At the age of 15, Forten served as a powder boy on an American ship during the Revolutionary War and spent seven months on a British prison ship after being captured. Post-war, he was apprenticed to Robert Bridges, a sailmaker who had a sail loft on a wharf at Front and Lombard. Bridges was pleased with Forten’s work and promoted him to foreman overseeing some three dozen employees, most of them white. With Bridges’ help, Forten purchased the shop in 1798. It was unusual for any novice to take over the business where he learned his trade, but it was especially rare for a black apprentice to take charge of a successful white-owned enterprise.
About this time, Forten purportedly began experimenting with different types of sails and perfected one that made ships maneuver easier and achieve greater speeds. He did not patent his invention, but he was able to profit from it. His sail loft became one of Philadelphia’s most prosperous maritime businesses. Forten’s $300,000 fortune (indeed the name Forten is a derivative of the common slave name Fortune) would make him a millionaire today—one of several along the central Delaware River.

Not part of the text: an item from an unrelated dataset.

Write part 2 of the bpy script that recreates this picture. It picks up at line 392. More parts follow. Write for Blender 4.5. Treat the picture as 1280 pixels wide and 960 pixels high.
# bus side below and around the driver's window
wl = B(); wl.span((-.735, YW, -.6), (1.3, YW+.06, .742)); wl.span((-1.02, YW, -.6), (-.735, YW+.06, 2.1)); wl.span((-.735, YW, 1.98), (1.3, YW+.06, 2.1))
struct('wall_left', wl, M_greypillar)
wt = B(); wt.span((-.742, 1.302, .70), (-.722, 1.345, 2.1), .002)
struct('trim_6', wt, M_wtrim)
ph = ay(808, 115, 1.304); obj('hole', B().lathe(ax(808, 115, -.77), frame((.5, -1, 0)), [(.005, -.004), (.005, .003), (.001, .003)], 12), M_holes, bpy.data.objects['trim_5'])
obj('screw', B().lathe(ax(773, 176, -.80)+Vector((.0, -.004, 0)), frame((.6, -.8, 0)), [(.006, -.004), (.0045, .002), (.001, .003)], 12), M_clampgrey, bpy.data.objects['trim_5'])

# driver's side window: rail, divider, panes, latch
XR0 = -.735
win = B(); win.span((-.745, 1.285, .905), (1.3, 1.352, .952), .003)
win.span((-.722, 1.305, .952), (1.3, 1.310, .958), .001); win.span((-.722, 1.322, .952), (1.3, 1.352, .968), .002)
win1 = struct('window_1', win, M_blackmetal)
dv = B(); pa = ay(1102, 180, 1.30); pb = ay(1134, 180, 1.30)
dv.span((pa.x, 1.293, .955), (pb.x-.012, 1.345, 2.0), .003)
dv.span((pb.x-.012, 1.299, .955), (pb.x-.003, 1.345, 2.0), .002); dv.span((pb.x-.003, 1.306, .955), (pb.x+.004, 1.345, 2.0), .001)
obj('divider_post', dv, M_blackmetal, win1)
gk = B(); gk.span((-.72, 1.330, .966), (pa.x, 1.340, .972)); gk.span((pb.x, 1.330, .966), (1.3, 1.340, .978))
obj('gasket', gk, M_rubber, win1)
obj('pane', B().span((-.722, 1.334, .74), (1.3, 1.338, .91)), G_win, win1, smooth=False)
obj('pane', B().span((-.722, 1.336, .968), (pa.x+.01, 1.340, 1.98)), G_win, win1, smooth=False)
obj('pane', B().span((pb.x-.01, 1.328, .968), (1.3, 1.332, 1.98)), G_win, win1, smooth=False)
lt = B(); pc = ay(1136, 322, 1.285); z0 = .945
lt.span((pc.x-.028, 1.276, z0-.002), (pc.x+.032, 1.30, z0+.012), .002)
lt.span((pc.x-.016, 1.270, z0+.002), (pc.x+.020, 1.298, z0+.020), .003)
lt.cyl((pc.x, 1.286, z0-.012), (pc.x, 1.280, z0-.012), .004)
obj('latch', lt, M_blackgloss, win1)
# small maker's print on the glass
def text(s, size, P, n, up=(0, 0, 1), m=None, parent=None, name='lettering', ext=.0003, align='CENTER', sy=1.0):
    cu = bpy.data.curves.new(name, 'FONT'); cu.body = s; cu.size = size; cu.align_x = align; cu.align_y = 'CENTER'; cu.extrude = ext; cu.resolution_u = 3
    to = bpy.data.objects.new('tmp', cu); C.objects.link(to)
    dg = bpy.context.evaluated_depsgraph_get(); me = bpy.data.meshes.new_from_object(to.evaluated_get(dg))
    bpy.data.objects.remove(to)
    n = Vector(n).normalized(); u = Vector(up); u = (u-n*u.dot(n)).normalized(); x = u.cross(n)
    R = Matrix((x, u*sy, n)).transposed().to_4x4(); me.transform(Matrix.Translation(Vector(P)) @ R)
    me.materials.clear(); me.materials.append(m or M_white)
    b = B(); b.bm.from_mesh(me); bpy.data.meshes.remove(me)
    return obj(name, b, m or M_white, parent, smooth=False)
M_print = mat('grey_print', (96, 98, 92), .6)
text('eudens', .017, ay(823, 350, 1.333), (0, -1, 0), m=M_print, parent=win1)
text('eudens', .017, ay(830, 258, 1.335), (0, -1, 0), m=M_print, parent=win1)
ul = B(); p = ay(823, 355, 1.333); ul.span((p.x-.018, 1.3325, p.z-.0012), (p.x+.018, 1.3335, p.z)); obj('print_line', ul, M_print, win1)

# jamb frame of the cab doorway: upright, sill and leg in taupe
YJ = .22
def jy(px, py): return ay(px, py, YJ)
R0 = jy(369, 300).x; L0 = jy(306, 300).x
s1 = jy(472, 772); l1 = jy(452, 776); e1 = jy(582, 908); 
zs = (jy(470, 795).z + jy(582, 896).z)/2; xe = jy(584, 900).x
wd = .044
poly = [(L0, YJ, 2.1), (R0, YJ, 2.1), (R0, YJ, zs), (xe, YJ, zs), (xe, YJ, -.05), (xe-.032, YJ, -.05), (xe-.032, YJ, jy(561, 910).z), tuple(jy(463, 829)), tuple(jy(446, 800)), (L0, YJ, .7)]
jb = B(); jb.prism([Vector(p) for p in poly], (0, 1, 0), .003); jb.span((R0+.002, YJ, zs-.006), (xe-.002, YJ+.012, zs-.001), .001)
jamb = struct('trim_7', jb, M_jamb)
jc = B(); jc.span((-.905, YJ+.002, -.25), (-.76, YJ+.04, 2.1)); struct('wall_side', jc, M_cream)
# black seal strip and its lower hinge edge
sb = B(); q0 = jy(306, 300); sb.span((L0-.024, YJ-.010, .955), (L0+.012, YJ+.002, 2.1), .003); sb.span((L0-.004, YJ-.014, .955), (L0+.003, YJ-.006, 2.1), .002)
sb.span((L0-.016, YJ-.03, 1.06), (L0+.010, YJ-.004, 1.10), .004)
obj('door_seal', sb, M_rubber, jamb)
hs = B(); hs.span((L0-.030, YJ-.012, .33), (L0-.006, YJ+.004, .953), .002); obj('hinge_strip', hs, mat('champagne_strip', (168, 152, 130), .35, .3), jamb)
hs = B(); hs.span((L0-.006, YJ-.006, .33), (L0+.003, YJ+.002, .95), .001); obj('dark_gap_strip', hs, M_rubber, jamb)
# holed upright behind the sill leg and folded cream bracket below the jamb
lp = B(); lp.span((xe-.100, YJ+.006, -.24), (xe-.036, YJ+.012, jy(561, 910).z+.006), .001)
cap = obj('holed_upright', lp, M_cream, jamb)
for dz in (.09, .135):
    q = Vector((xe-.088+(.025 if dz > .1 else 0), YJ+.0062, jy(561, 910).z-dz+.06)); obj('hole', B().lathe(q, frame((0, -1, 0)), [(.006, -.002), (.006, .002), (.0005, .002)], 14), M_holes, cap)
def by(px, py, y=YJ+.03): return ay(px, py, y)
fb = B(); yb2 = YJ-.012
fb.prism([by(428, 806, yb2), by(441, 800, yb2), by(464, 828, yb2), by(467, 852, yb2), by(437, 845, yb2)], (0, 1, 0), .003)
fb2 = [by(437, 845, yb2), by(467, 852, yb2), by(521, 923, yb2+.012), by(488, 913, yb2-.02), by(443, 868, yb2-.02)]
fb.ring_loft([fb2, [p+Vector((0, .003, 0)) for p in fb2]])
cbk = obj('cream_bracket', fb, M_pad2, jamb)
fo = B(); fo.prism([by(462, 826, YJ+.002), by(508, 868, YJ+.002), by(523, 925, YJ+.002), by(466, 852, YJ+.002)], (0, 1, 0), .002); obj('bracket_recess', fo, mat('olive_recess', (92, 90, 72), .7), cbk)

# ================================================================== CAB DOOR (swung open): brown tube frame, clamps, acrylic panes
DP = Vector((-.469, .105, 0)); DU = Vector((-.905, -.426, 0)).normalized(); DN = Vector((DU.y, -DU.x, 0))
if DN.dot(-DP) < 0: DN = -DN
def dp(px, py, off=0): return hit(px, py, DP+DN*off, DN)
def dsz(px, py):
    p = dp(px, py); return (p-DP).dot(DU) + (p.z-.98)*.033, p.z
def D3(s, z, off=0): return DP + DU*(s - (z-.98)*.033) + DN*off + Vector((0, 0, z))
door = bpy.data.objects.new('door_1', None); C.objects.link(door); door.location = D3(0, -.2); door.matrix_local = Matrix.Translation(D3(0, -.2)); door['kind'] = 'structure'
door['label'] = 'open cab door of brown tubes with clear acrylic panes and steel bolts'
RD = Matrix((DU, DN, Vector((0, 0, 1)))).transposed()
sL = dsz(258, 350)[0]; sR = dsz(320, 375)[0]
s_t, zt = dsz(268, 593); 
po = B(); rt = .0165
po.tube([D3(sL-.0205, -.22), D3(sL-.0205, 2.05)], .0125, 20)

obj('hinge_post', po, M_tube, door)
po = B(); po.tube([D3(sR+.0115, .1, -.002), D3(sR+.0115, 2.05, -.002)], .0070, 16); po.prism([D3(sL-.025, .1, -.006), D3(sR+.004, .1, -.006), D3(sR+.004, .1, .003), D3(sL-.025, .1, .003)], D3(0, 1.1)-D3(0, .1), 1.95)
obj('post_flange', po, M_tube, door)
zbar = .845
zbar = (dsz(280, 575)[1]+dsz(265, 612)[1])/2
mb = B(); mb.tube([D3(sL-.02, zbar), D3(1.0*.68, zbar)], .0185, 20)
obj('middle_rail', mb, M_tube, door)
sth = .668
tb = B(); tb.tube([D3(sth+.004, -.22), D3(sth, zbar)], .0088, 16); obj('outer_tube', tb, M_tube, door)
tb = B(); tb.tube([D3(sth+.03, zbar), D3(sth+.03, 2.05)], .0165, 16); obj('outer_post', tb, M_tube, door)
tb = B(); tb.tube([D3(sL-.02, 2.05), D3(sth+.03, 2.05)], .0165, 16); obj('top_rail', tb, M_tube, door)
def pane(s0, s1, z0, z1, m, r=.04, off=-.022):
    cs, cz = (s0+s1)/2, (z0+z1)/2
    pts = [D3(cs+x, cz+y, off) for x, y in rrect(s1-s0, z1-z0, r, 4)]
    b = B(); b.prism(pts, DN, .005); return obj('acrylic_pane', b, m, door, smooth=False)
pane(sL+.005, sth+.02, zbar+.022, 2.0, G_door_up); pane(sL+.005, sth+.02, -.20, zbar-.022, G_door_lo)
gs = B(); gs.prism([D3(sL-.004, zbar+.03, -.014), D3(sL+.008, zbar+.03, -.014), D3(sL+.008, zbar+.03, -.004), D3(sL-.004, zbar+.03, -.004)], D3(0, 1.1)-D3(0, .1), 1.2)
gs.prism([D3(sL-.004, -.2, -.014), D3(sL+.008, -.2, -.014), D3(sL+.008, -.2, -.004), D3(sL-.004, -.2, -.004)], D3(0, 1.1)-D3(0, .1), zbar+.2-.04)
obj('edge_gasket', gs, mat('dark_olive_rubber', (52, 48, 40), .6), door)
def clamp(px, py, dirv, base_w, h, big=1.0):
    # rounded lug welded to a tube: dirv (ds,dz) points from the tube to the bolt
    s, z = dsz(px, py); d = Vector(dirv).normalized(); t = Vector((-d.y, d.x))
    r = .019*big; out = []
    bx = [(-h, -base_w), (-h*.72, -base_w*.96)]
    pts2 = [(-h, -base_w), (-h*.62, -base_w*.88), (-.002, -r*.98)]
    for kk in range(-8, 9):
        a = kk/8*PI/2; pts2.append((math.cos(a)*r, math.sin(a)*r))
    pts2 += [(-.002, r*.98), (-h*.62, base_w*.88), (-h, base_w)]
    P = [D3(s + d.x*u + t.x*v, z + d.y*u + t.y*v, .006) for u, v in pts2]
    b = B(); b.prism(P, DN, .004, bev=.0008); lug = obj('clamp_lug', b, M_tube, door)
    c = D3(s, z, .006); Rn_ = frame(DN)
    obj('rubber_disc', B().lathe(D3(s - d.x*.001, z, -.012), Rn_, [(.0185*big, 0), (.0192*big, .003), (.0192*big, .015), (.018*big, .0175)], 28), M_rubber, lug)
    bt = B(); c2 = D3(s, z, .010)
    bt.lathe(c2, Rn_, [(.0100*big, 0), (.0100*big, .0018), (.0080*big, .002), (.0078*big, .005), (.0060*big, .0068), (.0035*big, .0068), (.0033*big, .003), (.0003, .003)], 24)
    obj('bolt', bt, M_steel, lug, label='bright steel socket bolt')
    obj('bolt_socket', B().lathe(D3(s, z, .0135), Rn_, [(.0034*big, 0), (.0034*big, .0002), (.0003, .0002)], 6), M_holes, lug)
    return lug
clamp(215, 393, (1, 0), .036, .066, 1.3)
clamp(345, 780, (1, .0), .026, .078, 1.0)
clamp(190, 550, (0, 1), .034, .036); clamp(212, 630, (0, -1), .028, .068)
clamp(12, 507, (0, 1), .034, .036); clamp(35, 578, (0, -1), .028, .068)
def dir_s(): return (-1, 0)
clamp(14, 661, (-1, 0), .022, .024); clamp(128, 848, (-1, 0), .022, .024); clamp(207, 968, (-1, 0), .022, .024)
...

Forten was a reform leader well before Robert Purvis or Fredrick Douglass came on the scene. Not only was his sail shop integrated, but he also financed a range of antislavery activities. He purchased the freedom of slaves, opened a school for black children, and even established an Underground Railroad stop at his home at 336 Lombard Street. During the 1830’s, Forten contributed generously to noted abolitionist William Lloyd Garrison and to Garrison’s antislavery newspaper, The Liberator. By that time, his was one of the most powerful black voices, not just for men and women of color in Philadelphia, but for many thousands more throughout the North. In addition to equal rights for African-Americans, Forten used his wealth to advocate for temperance and women’s suffrage.
James Forten is buried in Lebanon Cemetery. The site of his sail loft at Front and Lombard is now within the footprint of Highway 95.
For more about this great Philadelphian, see Julie Winch, A Gentleman of Color: The Life of James Forten (New York: Oxford University Press, 2002).
Thank you for your article about James Forten. Your readers would be interested to know that
Robert Purvis married the daughter of James Forten -Harriet Forten (1810-1875).
Robert and Harriet were truly a power couple in both the Anti Slavery and Suffrage movements.